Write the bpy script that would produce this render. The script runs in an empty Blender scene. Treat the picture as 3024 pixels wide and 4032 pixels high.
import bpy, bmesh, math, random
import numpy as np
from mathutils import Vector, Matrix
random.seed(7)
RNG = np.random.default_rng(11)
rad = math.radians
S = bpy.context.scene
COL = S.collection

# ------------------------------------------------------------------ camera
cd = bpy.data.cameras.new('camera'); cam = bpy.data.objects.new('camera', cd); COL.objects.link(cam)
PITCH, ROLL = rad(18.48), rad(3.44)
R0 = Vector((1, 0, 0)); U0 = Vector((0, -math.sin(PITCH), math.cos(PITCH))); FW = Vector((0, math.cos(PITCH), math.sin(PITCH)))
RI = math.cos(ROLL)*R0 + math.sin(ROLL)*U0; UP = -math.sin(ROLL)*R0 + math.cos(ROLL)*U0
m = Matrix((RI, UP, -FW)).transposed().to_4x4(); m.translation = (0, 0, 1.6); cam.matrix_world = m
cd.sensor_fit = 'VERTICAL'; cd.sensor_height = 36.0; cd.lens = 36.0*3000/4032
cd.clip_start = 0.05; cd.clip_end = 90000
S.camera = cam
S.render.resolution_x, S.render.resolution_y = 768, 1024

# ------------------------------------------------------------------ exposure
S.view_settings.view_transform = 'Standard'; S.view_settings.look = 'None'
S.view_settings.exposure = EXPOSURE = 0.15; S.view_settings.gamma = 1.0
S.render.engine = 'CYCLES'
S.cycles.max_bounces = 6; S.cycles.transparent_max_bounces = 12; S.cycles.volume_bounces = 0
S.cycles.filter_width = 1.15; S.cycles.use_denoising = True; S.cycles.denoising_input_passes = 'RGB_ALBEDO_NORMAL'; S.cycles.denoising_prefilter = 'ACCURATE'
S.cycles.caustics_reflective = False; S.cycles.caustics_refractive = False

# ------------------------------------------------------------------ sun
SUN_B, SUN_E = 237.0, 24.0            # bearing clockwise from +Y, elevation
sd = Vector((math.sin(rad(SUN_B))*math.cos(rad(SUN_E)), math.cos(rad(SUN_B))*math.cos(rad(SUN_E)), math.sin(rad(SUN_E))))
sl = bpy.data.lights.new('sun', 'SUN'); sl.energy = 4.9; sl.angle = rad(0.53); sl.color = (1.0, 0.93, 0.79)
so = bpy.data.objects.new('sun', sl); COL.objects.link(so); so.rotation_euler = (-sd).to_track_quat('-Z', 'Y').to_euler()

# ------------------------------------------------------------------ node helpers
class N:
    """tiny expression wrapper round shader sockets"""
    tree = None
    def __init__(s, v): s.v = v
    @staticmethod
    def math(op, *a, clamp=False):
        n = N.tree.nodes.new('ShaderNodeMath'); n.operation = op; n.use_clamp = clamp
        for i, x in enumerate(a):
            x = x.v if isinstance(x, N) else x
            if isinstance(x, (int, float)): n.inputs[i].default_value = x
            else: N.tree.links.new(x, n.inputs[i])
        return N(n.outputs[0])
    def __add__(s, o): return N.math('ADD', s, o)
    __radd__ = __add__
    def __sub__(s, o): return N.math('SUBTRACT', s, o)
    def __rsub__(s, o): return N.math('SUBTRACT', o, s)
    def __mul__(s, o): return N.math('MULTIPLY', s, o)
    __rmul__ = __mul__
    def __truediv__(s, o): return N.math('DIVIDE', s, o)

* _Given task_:
Using the listing, copy every line where the word "render" shows up.

* _Task answer_:
Write the bpy script that would produce this render. The script runs in an empty Blender scene. Treat the picture as 3024 pixels wide and 4032 pixels high.
S.render.resolution_x, S.render.resolution_y = 768, 1024
S.render.engine = 'CYCLES'